Para Murray, um dos aspetos mais relevantes desta guerra é o facto de ser promovida a partir de dentro do próprio ocidente e não de potenciais inimigos externos. Pensemos, a título de exemplo, em Robin DiAngelo e o seu livro Fragilidade branca: porque é tão difícil para os brancos falar sobre racismo. Para esta autora, branca, o mundo atual é resultado de decisões que visaram propositadamente a construção de uma sociedade que beneficia os brancos. Nesse sentido, o racismo não carece de prova – o sistema foi construído a partir de bases racistas – e a supremacia branca é um facto – o sistema garante que todos os brancos beneficiem dele. Os brancos devem “entender o racismo como um sistema para o qual [são] socializad[os]” e não como “atos intencionais de discriminação racial cometidos por indivíduos imorais”. E, em prol da justiça racial, devem reconhecer a sua branquitude e o seu consequente privilégio e tornar-se abertamente antirracistas.
(Entre nós, a mais recente polémica sobre os polícias que terão, alegadamente, proferido afirmações discriminatórias e racistas confronta-nos com o âmago deste raciocínio: há responsabilidade individual quanto a esses atos, ou somos todos vítimas pactuantes de um sistema estruturalmente racista? Voltaremos em breve a este livro.)

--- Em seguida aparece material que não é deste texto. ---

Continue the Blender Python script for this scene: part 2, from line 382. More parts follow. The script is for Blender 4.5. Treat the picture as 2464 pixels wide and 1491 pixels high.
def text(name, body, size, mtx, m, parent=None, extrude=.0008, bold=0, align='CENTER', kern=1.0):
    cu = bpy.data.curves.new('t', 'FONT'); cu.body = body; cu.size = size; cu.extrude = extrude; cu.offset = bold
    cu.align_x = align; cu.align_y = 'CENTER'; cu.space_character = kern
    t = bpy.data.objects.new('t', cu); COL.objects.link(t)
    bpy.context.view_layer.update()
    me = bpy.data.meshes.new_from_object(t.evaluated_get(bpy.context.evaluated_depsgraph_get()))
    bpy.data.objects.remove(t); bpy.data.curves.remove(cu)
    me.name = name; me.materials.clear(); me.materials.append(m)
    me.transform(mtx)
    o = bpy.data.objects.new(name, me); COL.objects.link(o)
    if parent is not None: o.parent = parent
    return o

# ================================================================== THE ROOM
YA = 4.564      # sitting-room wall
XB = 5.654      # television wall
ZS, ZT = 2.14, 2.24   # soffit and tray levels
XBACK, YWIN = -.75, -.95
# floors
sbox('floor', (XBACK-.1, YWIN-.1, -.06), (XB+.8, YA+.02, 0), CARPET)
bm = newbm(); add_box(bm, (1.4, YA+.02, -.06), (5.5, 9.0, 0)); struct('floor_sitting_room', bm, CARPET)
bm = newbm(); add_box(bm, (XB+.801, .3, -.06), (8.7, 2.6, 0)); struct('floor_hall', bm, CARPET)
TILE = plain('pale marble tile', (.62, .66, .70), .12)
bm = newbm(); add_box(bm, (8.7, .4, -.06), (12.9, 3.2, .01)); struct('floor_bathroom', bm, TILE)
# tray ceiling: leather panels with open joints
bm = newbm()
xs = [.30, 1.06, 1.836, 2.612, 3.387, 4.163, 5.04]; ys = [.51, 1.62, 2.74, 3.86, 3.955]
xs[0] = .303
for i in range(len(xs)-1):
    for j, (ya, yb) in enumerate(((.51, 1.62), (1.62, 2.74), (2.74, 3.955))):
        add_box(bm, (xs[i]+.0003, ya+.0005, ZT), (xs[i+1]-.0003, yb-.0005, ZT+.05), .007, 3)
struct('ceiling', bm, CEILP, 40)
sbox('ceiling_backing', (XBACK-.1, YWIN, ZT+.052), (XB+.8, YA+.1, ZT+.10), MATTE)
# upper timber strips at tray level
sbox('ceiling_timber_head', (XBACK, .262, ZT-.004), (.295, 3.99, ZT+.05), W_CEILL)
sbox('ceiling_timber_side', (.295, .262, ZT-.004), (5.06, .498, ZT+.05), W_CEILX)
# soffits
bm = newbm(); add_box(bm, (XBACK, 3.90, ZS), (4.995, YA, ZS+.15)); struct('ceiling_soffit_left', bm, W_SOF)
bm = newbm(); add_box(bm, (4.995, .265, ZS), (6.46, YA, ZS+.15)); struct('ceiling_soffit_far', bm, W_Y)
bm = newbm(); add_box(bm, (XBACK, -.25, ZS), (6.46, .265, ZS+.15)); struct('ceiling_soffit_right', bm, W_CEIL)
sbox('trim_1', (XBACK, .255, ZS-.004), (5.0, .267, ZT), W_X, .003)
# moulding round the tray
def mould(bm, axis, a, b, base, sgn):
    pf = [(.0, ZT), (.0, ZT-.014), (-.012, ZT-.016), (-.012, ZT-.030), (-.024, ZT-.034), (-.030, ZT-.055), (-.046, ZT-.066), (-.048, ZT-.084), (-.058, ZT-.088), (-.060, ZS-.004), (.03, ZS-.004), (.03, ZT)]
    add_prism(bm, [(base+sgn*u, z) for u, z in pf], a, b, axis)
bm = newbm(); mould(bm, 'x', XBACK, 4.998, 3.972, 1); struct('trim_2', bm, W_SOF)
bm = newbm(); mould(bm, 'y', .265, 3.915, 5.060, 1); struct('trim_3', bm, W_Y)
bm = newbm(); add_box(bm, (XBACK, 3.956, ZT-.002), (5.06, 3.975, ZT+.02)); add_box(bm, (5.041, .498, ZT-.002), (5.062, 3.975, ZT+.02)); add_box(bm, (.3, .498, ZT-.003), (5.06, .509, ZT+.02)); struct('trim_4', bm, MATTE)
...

O argumento que DiAngelo nos apresenta coloca-nos na encruzilhada identitária: ele força-nos à identificação como brancos. Seguindo a tradição liberal, muitos autores tentam fugir ao dilema e recusam autoidentificar-se desse modo. Mas Douglas Murray toma um caminho diferente: “Não penso especialmente em mim como sendo branco e não quero particularmente ser empurrado para pensar nesses termos. Mas se me vão encurralar, então deixem-me dar-vos a melhor resposta de que sou capaz.”
Encostado à parede, assume sem medo a defesa do ocidente, e as últimas páginas do livro são dedicadas a todas as conquistas e benefícios que os brancos legaram ao mundo:
“O bom de se ser branco inclui ter nascido numa tradição que deu ao mundo uma quantidade imensa, se não a maioria, das coisas de que o mundo atualmente beneficia. A lista de coisas que os brancos fizeram pode incluir muitas coisas más, como acontece com todos os povos. Mas as coisas boas não são poucas.” (continua)
Resta saber se é possível vencer a guerra quando aceitamos entrar na luta identitária.
P.S.: Um dos exemplos referidos por Douglas Murray é a luta de Jodi Shaw contra o Smith College por discriminação racial. A experiência de Shaw é sintomática dos nossos tempos e as suas reflexões são muito pertinentes. Destaco, em particular, o documentário realizado por Eli Steele (e o dilema central de tudo isto que é retratado nos dois minutos finais).